Associate Director of the Institute David Mowery, along with leading innovation scholars Jan Fagerberg and Richard Nelson, edited the Oxford Handbook of Innovation, recently published by Oxford University Press. This volume carefully designs and selects twenty-one contributions from leading academic experts within their particular field, each focusing on a specific aspect of innovation. . It provides academics and students with a comprehensive and holistic understanding of the phenomenon of innovation. An international conference on innovation entitled "Research, innovation and economic performance -What do we know and where are we heading?" was held in Brussels on October 8, 2004 to mark the launch of the Handbook.
The Lester Center for Entrepreneurship and Innovation, the primary locus for the study and promotion of entrepreneurship and innovation in management and new enterprise development at UC Berkeley, continues its program leadership with its ranking in the top 13 of the top 50 national entrepreneurial colleges for 2004 by Entrepreneur Magazine.
The Lester Center has also expanded its research programs with a $600,000 two-year grant from the Ewing Marion Kauffman Foundation to investigate the causes and consequences of entrepreneurship in the United States. Led by John Freeman, research director of the Lester Center, the " Causes and Consequences of Entrepreneurship in the United States" project will support the research of faculty and doctoral candidates across various departments at UC Berkeley. With the recent expansion of research activity, the Lester Center’s programs have established great strength in all major functional areas of instruction, research, and public service.
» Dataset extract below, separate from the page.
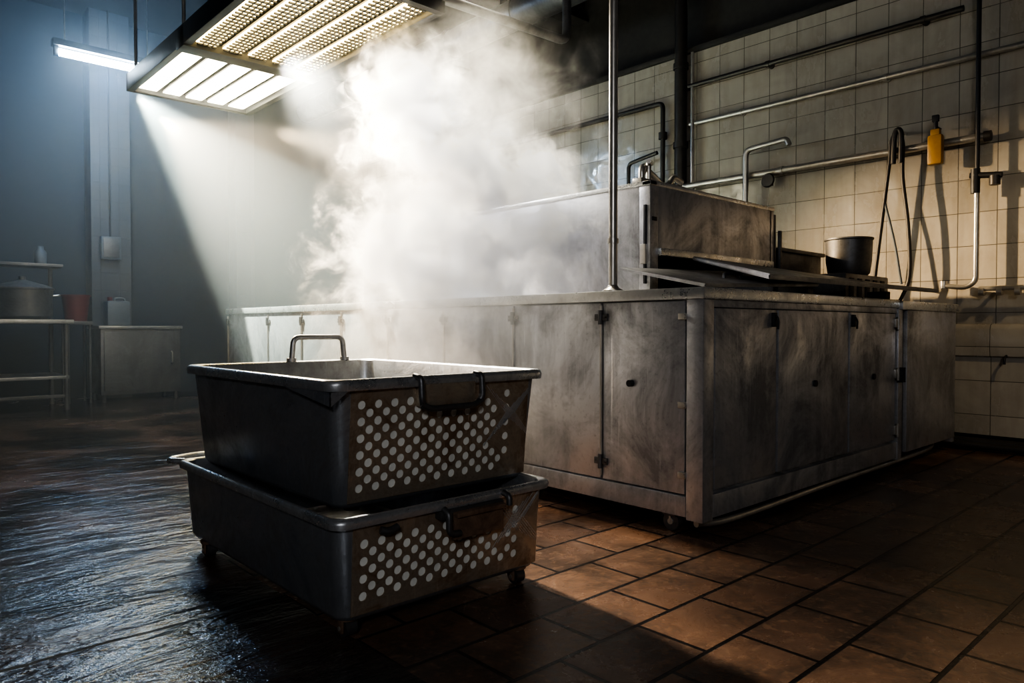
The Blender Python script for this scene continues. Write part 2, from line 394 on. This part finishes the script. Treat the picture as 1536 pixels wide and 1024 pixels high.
# ------------------------------------------------------------------ wall pipework
def wallpipe(name, z, ya, yb, r, mat, off=.07):
    b = B(name); x = XW - off
    b.tube([(x, ya, z), (x, yb, z)], r, mat, 18)
    y = ya + .25
    while y < yb:
        b.tube([(XW + .0, y, z), (x, y, z)], .008, mat, 8); b.tube([(x, y - .015, z), (x, y + .015, z)], r + .006, mat, 14)
        b.tube([(XW, y, z), (XW - .01, y, z)], .025, mat, 12); y += 1.15
    return b
b = wallpipe('wall_pipe', 2.93, 1.55, 3.7, .020, M_PIPEDK); b.finish()
b = wallpipe('wall_pipe', 2.60, -.5, 3.7, .020, M_CHROME, .05); b.finish()
b = wallpipe('wall_pipe', 2.05, 1.42, 3.95, .026, M_CHROME, .08)
b.tube([(XW - .08, 1.42, 2.05), (XW - .08, 1.38, 2.05)], .034, M_PIPEDK, 14); b.finish()
b = B('riser_pipe')      # vertical dark pipe bundle
b.tube([(XW - .07, 3.78, .95), (XW - .07, 3.78, 3.9)], .055, M_PIPEDK, 18)
b.tube([(XW - .07, 3.66, 1.9), (XW - .07, 3.66, 3.22)], .015, M_CHROME, 12)
for z in (1.6, 2.4, 3.1): b.tube([(XW - .07, 3.78, z), (XW - .07, 3.78, z + .05)], .068, M_PIPEDK, 18)
b.finish()
b = B('wall_pipe'); x = XW - .06
b.tube([(x, 3.98, 1.4), (x, 3.98, 2.85), (x, 4.9, 2.85), (x, 6.5, 2.85)], .022, M_PIPEDK, 12)
b.tube([(x - .03, 4.35, 1.4), (x - .03, 4.35, 2.35), (x - .03, 4.02, 2.40)], .018, M_PIPEDK, 12)
b.lathe((x, 3.98, 2.55), [(.0, -.03), (.04, -.03), (.04, .03), (0, .03)], M_PIPEDK, 16); b.finish()
b = B('gooseneck_tap'); x = XW - .14
b.tube([(x, 3.1, 1.72), (x, 3.1, 2.25), (x - .02, 2.74, 2.27), (x - .02, 2.72, 2.22)], .022, M_CHROME, 14)
b.tube([(x, 3.1, 1.70), (x, 3.1, 1.80)], .036, M_CHROME, 16); b.tube([(x, 3.1, 1.74), (XW, 3.1, 1.74)], .022, M_CHROME, 12)
b.finish()
b = B('pipe_valve'); x = XW - .08
b.tube([(x, 2.92, 1.94), (x, 2.92, 2.02)], .03, M_PIPEDK, 14)
b.lathe((x - .03, 2.92, 1.98), [(0, -.012), (.05, -.012), (.058, 0), (.05, .012), (0, .012)], M_PIPEDK, 18, Matrix.Rotation(math.pi / 2, 4, 'Y')); b.finish()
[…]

The major trend informing the development of the Lester Center’s programs is pervasive globalization. Entrepreneurship today is no longer a concern of local or national scope but requires consideration of global markets and trends. Moreover, the globalization of entrepreneurship extends beyond the developed economies of Europe and Asia to include third-world nations. One of the Lester Center’s major new programs, the Intel+Berkeley Technology Entrepreneurship Challenge, invited entrepreneurial teams from Russia, Mexico, Singapore, and the United States. Co-hosted by the Lester Center and Intel Corporation, the Challenge seeks to identify ventures that promise the greatest positive impact on society through the commercialization of new and truly innovative technologies. Intel and the Lester Center are extending the global entrepreneurship concept to teaching through the Technology Entrepreneurship- Theory To Practice program. The goal of the program is to foster entrepreneurship education around the world, helping to create innovative business people with cross-disciplinary skills, technical expertise, and the ability to seize market opportunities. Intel is sponsoring two-day seminars to be held in five venues in Brazil, China, India, and Europe during 2006. Attending each seminar will be 15-20 faculty members from several colleges and universities in those regions. The Lester Center manages both the teaching program and the Challenge as mutually supporting activities where the concepts and importance of entrepreneurship are reinforced for both teachers and students.